§ Entries shown:
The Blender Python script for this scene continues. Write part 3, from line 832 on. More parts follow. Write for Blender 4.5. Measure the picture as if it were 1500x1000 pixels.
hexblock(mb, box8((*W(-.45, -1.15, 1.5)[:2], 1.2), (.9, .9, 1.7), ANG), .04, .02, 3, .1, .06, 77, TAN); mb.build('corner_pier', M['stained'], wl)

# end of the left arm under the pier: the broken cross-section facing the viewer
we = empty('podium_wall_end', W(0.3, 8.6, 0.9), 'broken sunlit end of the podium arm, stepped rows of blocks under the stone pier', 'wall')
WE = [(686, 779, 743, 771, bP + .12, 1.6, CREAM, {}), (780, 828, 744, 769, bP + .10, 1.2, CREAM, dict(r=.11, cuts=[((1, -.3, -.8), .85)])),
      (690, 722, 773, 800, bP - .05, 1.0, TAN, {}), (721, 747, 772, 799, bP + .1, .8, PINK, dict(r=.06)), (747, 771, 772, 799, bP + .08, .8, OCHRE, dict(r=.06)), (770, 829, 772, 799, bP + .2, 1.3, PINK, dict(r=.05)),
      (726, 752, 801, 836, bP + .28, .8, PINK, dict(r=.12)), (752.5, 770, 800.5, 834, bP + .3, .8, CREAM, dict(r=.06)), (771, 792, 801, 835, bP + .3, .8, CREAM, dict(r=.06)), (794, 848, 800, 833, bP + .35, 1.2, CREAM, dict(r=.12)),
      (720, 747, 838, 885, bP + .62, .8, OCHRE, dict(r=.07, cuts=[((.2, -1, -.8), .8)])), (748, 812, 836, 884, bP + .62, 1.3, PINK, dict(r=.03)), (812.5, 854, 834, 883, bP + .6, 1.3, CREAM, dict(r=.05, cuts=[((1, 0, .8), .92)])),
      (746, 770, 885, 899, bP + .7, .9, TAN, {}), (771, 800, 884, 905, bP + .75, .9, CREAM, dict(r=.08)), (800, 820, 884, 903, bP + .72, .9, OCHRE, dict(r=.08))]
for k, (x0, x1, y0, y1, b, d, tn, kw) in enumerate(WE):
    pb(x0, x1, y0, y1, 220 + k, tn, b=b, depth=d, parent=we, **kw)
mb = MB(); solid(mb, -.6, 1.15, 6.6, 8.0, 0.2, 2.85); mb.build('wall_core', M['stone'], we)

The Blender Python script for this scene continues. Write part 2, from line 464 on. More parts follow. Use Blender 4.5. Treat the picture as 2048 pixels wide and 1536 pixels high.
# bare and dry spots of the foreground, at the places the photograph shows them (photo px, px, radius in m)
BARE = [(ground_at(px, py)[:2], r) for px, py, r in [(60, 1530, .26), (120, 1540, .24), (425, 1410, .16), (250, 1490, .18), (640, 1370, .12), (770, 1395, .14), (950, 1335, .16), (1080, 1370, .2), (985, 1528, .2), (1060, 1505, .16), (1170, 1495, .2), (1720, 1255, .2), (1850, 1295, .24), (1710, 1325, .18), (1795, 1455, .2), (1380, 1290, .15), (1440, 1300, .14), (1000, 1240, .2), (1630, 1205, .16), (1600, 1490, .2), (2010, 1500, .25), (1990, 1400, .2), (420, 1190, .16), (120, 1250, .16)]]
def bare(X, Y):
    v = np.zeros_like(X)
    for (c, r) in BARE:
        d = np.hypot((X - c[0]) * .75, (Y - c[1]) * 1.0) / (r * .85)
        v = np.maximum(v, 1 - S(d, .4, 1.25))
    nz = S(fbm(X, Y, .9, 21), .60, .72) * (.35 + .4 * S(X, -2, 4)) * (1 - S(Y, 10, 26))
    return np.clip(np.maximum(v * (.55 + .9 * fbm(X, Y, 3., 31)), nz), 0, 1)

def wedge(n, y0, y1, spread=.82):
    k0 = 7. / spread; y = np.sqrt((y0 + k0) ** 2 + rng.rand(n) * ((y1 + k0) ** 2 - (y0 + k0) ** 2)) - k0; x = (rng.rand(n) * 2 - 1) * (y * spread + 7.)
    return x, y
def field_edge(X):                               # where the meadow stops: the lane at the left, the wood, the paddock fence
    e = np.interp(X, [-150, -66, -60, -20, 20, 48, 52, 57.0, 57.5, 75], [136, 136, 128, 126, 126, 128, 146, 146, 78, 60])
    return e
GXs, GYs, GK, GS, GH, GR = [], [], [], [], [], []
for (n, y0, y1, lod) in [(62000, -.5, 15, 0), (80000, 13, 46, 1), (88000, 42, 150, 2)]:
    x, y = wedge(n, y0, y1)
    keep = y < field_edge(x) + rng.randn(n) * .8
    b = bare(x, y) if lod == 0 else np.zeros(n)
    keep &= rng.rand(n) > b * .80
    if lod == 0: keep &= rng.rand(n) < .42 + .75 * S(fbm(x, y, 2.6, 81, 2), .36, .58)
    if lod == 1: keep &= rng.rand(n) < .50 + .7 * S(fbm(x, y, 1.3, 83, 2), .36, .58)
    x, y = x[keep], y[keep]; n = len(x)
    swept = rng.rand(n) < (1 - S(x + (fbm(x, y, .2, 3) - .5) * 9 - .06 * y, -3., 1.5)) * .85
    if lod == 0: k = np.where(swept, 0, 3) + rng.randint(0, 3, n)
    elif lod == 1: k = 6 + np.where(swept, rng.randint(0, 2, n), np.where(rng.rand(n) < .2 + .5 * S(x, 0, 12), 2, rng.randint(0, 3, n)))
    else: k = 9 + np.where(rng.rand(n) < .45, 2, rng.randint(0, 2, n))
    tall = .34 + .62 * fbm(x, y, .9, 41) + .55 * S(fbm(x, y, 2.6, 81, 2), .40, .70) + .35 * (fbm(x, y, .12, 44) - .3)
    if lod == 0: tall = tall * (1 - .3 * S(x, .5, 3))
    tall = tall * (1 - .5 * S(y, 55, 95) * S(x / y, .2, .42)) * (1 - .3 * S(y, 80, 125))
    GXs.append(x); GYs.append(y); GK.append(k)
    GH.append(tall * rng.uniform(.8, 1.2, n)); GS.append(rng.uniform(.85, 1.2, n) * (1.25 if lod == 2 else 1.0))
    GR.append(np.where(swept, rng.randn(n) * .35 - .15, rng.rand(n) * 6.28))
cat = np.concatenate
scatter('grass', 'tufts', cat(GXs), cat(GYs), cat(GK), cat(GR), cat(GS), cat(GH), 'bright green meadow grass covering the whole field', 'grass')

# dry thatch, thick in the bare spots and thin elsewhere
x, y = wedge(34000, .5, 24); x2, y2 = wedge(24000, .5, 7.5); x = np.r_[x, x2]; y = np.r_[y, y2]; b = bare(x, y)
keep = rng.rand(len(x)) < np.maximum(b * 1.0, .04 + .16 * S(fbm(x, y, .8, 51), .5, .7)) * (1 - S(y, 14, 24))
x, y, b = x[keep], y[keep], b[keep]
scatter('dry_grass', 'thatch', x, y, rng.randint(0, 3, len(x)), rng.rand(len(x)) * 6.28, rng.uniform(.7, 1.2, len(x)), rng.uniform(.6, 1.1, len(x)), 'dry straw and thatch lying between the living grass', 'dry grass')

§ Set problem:
Print the material above verbatim, first line through the line containing "mb.build('corner_pier', M['stained'], wl)", both included.

§ Completed task:
The Blender Python script for this scene continues. Write part 3, from line 832 on. More parts follow. Write for Blender 4.5. Measure the picture as if it were 1500x1000 pixels.
hexblock(mb, box8((*W(-.45, -1.15, 1.5)[:2], 1.2), (.9, .9, 1.7), ANG), .04, .02, 3, .1, .06, 77, TAN); mb.build('corner_pier', M['stained'], wl)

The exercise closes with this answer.